Tuesday, January 6, 2009

We Live, We Pen

by Dasan Ahanu


It’s amazing to think about how much attention poets pay to their surroundings. Receptors glued to life hoping to find that next inspiration. Given a responsibility to take life’s beautiful moments and also make them eloquent. Poets do this with moments that are as strikingly gorgeous as they are gruesome. It’s both a gift and a curse, as Jay-Z would say. Writers have laid this blueprint since ink first touched the page. Now I to am a watcher (that was for the Jay fans) hoping that what I see and what I write is both vivid and descriptive. It is an inherent responsibility to be accountable to the life that shapes and binds us.

This sense of social responsibility guides many African American poets today. A blessing and a burden that follows the tradition of the Griot, captures the passion of the Harlem Renaissance, and thrives with the intensity of the Black Arts Movement (BAM). It can be tough to dedicating yourself to a life of artistry that offers not even the illusion of grandeur. There are no Maybach dreams, no mansions, no iced out quills. Only the opportunity to say what needs to be said, possibly earn enough to pay the bills, and plant seeds of wisdom in minds desperate for growth. We sometimes take the power of words for granted and often do the same with our favorite wordsmiths. It isn’t until something occurs that shows us the need for a rebellious voice do we recognize how important these urban contemporary soothsayers are.

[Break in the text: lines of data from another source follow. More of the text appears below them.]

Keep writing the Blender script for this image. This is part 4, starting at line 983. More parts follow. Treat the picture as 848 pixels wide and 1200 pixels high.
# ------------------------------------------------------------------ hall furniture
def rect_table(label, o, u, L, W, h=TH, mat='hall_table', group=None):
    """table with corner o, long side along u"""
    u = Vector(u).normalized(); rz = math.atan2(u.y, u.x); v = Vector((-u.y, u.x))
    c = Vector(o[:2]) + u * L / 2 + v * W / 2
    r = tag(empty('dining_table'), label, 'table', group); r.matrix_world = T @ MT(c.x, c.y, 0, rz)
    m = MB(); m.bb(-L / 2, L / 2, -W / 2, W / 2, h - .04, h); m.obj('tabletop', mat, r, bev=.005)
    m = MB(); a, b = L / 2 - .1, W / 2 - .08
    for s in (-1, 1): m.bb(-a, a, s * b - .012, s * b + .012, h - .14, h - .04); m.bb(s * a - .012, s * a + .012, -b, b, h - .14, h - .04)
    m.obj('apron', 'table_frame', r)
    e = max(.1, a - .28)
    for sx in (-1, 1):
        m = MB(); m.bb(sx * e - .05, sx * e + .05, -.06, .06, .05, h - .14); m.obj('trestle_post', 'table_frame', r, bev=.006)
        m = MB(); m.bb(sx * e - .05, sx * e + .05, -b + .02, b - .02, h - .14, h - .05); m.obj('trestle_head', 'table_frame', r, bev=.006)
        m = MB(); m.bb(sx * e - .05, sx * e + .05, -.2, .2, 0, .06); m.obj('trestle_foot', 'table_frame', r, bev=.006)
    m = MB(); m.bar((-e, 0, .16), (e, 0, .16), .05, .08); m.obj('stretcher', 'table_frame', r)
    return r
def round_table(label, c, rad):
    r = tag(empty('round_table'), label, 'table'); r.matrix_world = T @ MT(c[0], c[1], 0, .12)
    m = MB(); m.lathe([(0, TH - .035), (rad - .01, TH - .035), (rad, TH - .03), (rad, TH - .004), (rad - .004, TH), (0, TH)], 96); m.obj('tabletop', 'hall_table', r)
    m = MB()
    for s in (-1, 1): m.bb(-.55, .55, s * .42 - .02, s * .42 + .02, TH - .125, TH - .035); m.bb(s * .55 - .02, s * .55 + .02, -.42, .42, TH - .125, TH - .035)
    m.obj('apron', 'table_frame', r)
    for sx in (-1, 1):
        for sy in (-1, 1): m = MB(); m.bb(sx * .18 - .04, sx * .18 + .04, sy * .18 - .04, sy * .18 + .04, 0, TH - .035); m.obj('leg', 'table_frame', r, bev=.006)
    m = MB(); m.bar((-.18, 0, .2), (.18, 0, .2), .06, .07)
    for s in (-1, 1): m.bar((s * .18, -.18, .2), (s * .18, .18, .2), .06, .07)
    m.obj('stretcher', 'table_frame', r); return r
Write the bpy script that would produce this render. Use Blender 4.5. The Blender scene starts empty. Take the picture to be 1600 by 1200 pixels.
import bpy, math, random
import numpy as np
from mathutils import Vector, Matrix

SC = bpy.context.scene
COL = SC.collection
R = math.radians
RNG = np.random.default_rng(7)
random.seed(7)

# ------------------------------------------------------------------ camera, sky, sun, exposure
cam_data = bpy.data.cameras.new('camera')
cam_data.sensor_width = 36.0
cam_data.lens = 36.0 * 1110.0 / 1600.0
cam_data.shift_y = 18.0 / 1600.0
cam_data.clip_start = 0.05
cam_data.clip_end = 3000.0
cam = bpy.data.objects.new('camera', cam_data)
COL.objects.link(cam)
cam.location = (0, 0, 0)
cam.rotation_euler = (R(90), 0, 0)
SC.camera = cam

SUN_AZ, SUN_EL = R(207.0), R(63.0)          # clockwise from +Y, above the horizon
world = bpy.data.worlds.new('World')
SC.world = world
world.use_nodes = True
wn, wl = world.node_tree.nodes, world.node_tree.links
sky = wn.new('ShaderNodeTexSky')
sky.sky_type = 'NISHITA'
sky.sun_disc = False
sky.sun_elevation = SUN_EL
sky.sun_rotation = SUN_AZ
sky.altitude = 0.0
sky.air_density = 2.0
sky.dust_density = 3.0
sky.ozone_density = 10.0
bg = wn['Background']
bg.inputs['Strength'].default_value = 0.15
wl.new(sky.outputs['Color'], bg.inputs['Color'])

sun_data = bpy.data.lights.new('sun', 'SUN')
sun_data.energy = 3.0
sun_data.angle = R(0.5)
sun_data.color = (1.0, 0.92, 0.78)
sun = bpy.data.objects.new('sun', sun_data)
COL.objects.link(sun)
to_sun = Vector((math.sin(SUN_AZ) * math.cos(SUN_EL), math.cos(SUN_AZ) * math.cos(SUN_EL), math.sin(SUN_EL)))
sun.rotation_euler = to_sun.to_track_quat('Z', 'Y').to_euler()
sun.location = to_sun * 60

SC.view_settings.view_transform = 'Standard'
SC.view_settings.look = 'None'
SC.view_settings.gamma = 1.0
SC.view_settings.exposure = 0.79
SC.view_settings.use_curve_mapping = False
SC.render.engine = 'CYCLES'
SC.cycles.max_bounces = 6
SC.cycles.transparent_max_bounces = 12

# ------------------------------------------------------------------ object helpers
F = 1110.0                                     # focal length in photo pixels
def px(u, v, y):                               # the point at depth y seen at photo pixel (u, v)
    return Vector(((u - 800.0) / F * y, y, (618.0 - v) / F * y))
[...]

Rudyard Kipling, poet and novelist once said, “If you can keep your wits about you while all others are losing theirs, and blaming you…The world will be yours and everything in it, what's more, you'll be a man, my son.” Patriarchal overtone aside, this quote speaks volumes about the state of poets today. As poets, we are often chastised for our commentary, but necessary for those very same words. We saw it with the Black Mountain Poets of North Carolina and the Beats of New York and California. Literary dissidents who chose to set aside traditional method for a greater expression. The energy of Allen Ginsberg and Gary Snyder is also found in Gwendolyn Brooks and Amiri Baraka. Both Brooks and Baraka were proponents of the BAM and writers who gave the page our communities, echoing the struggles being faced at home and globally. We find our legacy of purpose there. We find the muse for our penmanship there.

Of course I know this sounds more like sentimental rambling than rational argument. That is until you find yourself where I was one morning. I was at the Post Office sending off copies of my album to be reviewed (shameless plug). In front of me was an African American man, mid to late thirties, in a sharp business suit. He went up to the counter and asked for a large quantity of American Flag stamps. Now I know I shouldn’t have been in his business, but I am poet and I couldn’t help but overhear the transaction. If I hadn’t this piece would have never come to fruition. Now the postal worker behind the counter told him that she only had enough Ella Fitzgerald stamps. Special editions left over from Black History Month. She did not have enough of the American Flag stamps. He seemed to think hard about this while I stood there wondering why it would be such and issue. She asked him if he wanted the Ella stamps and he said no. Seeing his dismay she proceeded to look for more flag stamps until she gathered the amount he needed.

That sat with me for a while. What made him turn those down? Was it personal or business? When you realize that Ella was one of the foremost jazz vocalists of hers or anyone’s time and a contributor to the canon of music known as the Great American Songbook, why wouldn’t you want an Ella stamp? Then I thought about the possibility of what it might say to whomever he was mailing his correspondence. Would it carry a message contrary to what this man wanted to convey? Was this a conscious or unconscious decision he made that day. Now you may think I am taking something simple and blowing it out of proportion, but I ask you to think about it for just a second. Am I? Or am I recognizing the circumstances that lead to the words we pen on paper and fashion the impact our observations have?

Robert Hayden, the once Poet Laureate Consultant in Poetry to the Library of Congress gave a speech where he said that black poets should be looked at as poets first if that is what we are. He wanted his work to have a human impact outside of the confines of race, ethnicity, and politics. It is a wonderful notion except for the fact that this world will not let me outside the confines of race, ethnicity, and politics. Trapped in this cell of modern society, my only recourse is to tunnel my way to freedom with this Bic pen and guide other hearts and minds past these media influenced walls. We must celebrate our poets. Encourage their unrelenting passion for chronicling harsh realities. Support their undying loyalty to illuminating our accomplishments and obstacles. Let’s take this time to appreciate the wordsmiths that give voice to your spirits. Articulate rebels who pen passion and will wisdom. Matter of fact, play some Ella, read your favorite poem, and let’s imagine what it would be like to be truly free.

Dasan Ahanu is an activist, poet, writer, songwriter, and performance artist lving in Durham, NC. He is an artist in residence at the Hayti Heritage Center in Durham and St. Augustine’s College in Raleigh.